Railway stocks are once again gathering speed, but the question for investors is – which stocks are best placed to bet on. The global brokerage Jefferies has initiated coverage on select railway stocks. The brokerage has highlighted a mix of strong growth visibility and valuation plays.
While the sector outlook remains positive, not every stock is equally attractive at current levels, as per Jefferies. Let’s take a look –
Titagarh vs Jupiter: Which stocks to watch?
Jefferies has initiated coverage on two key railway players – Titagarh Rail Systems and Jupiter Wagons, but with very different views.
The brokerage said, “Initiate on Titagarh Rail at Buy (32% potential upside).” It has set a target price of Rs 810.
In contrast, the stance on Jupiter Wagons is cautious. Jefferies noted, “Initiating on Jupiter Wagons at Underperform (22% potential downside).” The target price set for this stock by the brokerage is Jupiter Wagons.
Explaining the preference, the report added, “With both stocks at 40x FY27E Price-to-Earnings ratio, we prefer Titagarh.”
The key difference lies in growth expectations. “We expect 43% FY26-30 Earnings Per Share CAGR for Titagarh and 23% for wagon-heavy Jupiter.”
A steady investment cycle ahead
Beyond stock-specific views, the report highlighted a broader growth story in railway investments.
Jefferies noted, “We expect 10% FY26-30 CAGR in India rolling stock capex, led by a 9-16% CAGR in passenger & metro coaches.” Rolling stock includes trains, coaches, wagons, and locomotives.
This indicates that investments will continue, but the real momentum will come from passenger and metro segments rather than freight wagons.
The brokerage added, “Wagons should grow at a 5% CAGR as we estimate 6% annual cargo growth for Indian Railways vs its 16% target.”
Metro expansion becomes a big driver
Urban transport is emerging as a major theme in the railway space.
According to the brokerage report, “India’s Metro rail network expanded 4x in FY14-FY25 to around 1,000 km, and we expect it to double to 2,000 km by FY33.”

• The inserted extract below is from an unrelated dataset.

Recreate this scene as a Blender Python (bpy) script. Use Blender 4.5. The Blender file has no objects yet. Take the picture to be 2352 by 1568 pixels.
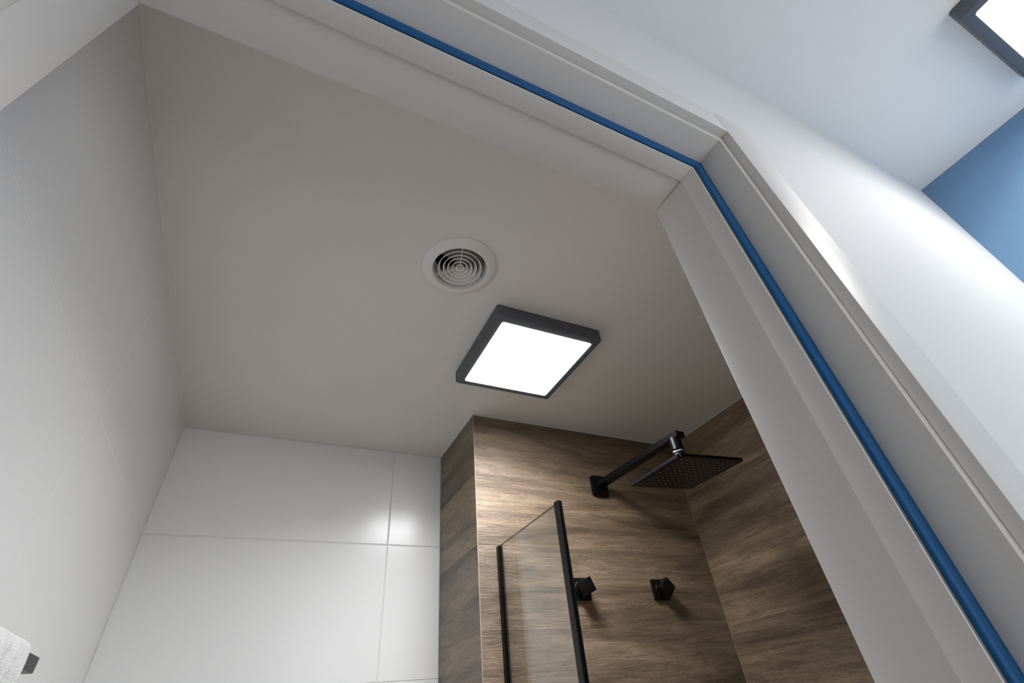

This growth is being driven by rapid urbanisation and rising demand for public transport.
Interestingly, competition in this segment remains limited. Jefferies noted, “Competitive intensity is low, with only three active players, as technology and the mandatory 75% domestic procurement act as entry barriers.”
Modern trains to lead the next phase
Another key trend is the strong push towards modern and faster trains.
Jefferies said, “We estimate a 33% CAGR in Vande Bharat (VB) trainset spending, led by IR’s FY30 target of 800 trainsets vs 164 trains now.”
At the same time, traditional coaches are also expected to see steady demand. The report added, “an 11% CAGR in non-VB spending led by latent demand and safety.”
Freight growth steady but slower
Freight remains an important part of the railway ecosystem, but growth here is expected to be moderate.
Jefferies noted, “We estimate Indian Railway cargo growth to rise from 4% CAGR in FY08-FY26 to 6% CAGR FY26-FY35.”
Disclaimer: This article provides factual analysis only and is not, and should not be construed as, an offer, solicitation, or recommendation to buy or sell securities. Investors must conduct their own independent due diligence and seek advice from a SEBI-registered financial advisor.